Vienna is still a city that unlike any other has a public that remains unmatched in its appreciation of municipal opera companies, orchestras, chamber ensembles, diverse conservatories and its two (!) performing arts’ universities. It maintains some of the world’s most beautiful concert halls, with the sheer wonder of its golden Musikverein eclipsing the beauty of the Konzerthaus or the virtually forgotten Ehrbarsaal. Music is the city’s deepest life-giving artery with thousands of ordinary citizens supporting its institutions and ensembles in the manner that other cities support football clubs. Hitler destroyed Vienna’s musical inheritance, but he could not destroy the city’s crazy passion for music. In Summer or Spring with windows open, the sound of instruments being practiced is all-pervasive. If ever there was a city pre-destined to recover Europe’s lost musical legacy post- 1933, it was Vienna.

ulrike-sych

The newly appointed chancellor of Vienna’s University of Music and Performing Arts, Ms. Ulrike Sych

Now, after decades of denial and resistance, recovery has become a true possibility with MDW’s new chancellor, Ulrike Sych, inviting Prof. Gruber and me to take our organisation exil.arte and turn it into a research centre, operating from the very building where Vienna’s lost generation studied.

MDW

A historic photo of the ‘Academy Wing’ of Vienna’s Konzerthaus, where the exil.arte Center will be located, occupying the entire ‘beletage’ or the floor with the largest windows (2nd in Europe, 3rd in America)

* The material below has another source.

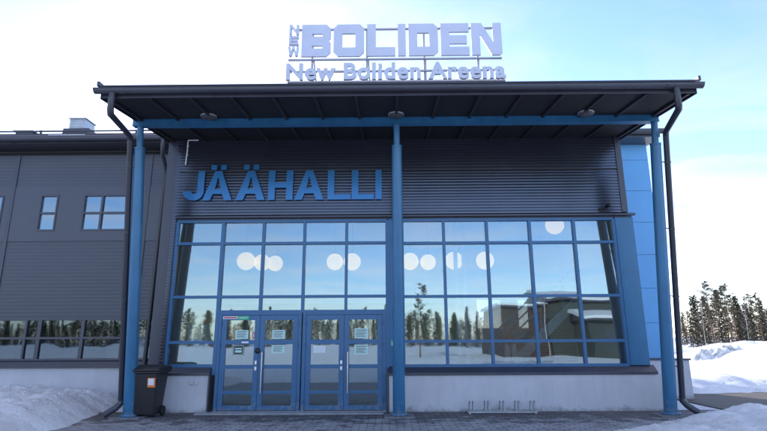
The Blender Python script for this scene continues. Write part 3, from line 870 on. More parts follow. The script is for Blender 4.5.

The nature and sheer scale of loss is such that exil.arte recognises that it can no longer focus on just Austria’s cultural loss. For starters, nobody seems to be able to agree what “Austria” is – or was. The destruction Vienna unleashed on Europe with its home-grown Nazi progeny demands that the scope of research is international and covers all of Nazi dominated Europe. The exil.arte Center will not only provide every service offered by normal archives or libraries, but become a true partner to scholarship and understanding. This means it must be more than just a “dumping ground” for a lost, and difficult to recover past. Its primary purpose will be to become a launching pad for the future. In practical terms this means taking the study of a musical estate and digitising and making available as much as legally possible, while filling in missing bits that may be housed in different archives. If, for example, letters are addressed TO a composer or musician, exil.arte tries to find the other side of the exchange. It will connect manuscripts in other archives for which it has sketches, or sketches for works which are housed with exil.arte as manuscripts. By being located within a performing arts university with more than 4000 students, it has the opportunity of exposing young musicians to works they can explore as researchers in addition to performing as musicians. I think this may be a first for any performing arts Institution.